There have been discussions between Lamb, fellow board members and Lewis in regards to the possibility of losing the room. Lamb said that she couldn’t yet disclose any information as to what was discussed at the most recent meeting, which was held on Friday Sept. 12.

Trigg said she believes they won’t lose the room because “the administration understands… how much students need and want it.”

“Dean Lewis and I are absolutely aligned, as I believe the provost is, in assuring that there is a physical space for the center, and that there is support for programming for the center,” Holmgren said.

According to Trigg, the center will remain open, “but what is in question is the permanence of the WHRC in Cowell.”

Choice USA’s former president Erin Mowlds began the campaign for a women’s health resource center in spring 2007.
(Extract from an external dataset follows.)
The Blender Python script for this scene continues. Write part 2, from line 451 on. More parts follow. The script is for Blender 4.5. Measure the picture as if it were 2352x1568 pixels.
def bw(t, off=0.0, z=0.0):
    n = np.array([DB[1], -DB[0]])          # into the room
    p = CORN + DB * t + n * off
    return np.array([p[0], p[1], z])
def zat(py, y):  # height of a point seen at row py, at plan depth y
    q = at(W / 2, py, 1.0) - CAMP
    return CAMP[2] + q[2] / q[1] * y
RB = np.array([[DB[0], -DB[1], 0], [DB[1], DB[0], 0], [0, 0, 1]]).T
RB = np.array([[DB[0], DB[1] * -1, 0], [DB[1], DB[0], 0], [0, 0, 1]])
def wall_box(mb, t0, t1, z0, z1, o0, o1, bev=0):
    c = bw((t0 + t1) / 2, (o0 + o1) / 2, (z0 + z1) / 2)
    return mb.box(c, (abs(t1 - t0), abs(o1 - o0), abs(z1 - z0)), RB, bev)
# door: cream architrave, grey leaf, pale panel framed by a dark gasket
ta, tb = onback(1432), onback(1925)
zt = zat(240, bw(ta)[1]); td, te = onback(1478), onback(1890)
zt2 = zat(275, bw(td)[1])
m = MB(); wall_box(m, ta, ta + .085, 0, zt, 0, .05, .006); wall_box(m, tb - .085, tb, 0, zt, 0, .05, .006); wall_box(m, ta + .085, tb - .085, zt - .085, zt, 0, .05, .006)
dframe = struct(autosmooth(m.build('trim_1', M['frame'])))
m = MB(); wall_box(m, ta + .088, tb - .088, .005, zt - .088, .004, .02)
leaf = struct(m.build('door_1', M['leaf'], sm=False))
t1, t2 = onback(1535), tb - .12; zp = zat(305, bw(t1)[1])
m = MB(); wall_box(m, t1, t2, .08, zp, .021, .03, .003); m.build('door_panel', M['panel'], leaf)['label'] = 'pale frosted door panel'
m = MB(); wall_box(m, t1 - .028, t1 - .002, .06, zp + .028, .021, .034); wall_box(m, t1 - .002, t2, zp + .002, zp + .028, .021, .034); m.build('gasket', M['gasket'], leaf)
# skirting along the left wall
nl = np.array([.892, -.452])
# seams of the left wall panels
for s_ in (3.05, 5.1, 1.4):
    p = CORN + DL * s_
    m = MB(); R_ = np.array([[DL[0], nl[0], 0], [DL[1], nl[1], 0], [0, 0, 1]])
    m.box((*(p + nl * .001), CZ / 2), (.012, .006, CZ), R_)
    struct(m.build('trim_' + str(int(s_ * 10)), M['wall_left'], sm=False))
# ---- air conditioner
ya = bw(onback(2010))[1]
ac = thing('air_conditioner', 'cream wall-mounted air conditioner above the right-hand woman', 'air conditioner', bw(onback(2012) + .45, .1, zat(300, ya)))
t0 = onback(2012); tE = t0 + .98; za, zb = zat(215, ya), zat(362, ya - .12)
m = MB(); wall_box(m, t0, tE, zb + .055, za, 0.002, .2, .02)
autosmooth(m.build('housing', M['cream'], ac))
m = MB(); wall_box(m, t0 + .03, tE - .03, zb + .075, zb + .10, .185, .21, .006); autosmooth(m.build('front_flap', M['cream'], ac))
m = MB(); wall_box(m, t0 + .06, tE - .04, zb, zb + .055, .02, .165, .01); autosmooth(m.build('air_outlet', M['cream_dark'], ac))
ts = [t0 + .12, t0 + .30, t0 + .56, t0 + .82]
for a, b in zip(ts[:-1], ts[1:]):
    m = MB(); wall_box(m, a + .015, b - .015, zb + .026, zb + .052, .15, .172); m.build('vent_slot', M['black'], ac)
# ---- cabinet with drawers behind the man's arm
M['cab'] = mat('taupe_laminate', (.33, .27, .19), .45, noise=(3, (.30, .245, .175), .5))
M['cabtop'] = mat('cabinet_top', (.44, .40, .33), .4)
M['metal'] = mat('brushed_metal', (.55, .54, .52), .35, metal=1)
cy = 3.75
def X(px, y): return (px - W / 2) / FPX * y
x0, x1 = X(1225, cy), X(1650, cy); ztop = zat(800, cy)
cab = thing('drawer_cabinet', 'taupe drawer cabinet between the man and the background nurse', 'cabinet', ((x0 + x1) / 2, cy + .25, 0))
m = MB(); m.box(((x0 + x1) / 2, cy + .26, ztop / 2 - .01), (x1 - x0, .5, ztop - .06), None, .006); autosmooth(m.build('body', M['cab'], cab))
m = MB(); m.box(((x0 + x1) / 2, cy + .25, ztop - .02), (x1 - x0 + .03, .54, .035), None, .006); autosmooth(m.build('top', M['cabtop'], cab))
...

Lamb remembers that Mowlds was very passionate about women’s health, reproduction and the power of choice. The students wrote a letter to the administration proposing their idea and wrote letters to clubs and staff members asking for their support. Then Dean of Student Life Joanna Iwata was one administrator Lamb said was in full support of the idea. Lamb says that after Iwata’s termination, it became more difficult to get support for their proposal.

According to Lamb, they were supposed to be given a location in the fall of 2007 but were told that the idea was not feasible. In spring 2008, Lamb and fellow board members demanded that the center be opened at a meeting with several key members of the Mills community. “We basically said ‘if you don’t give us this room, we’re going to get militant,'” Lamb said.

Trigg said the two groups are now separated and they hope to see the center develop on its own. “We’re really excited to see how it grows. We really want this to be a student-run center for all Mills students,” Trigg stated at Choice USA’s sexual health week booth.

Trigg says that the mission of the Women’s Health Resource Center is to create a safe space for Mills students where they can access information regarding women’s health. The center has information regarding nutrition, reproductive rights and justice, sex and contraception, abstinence, and more regarding overall well-being and sexual health.

There are resources available to women through Berkeley’s Tang Center but Lamb says “as a women’s campus, we feel that this is something that should be available to us at all times.” Lamb and Trigg agree that the Tang Center is too hard to get to. Trigg added that “it’s not keyed into the special needs the Mills community may need, an example is healthcare for trans or queer students.”

A grand opening of the center is scheduled for sometime in October, but no definite date has been set, according to Lamb.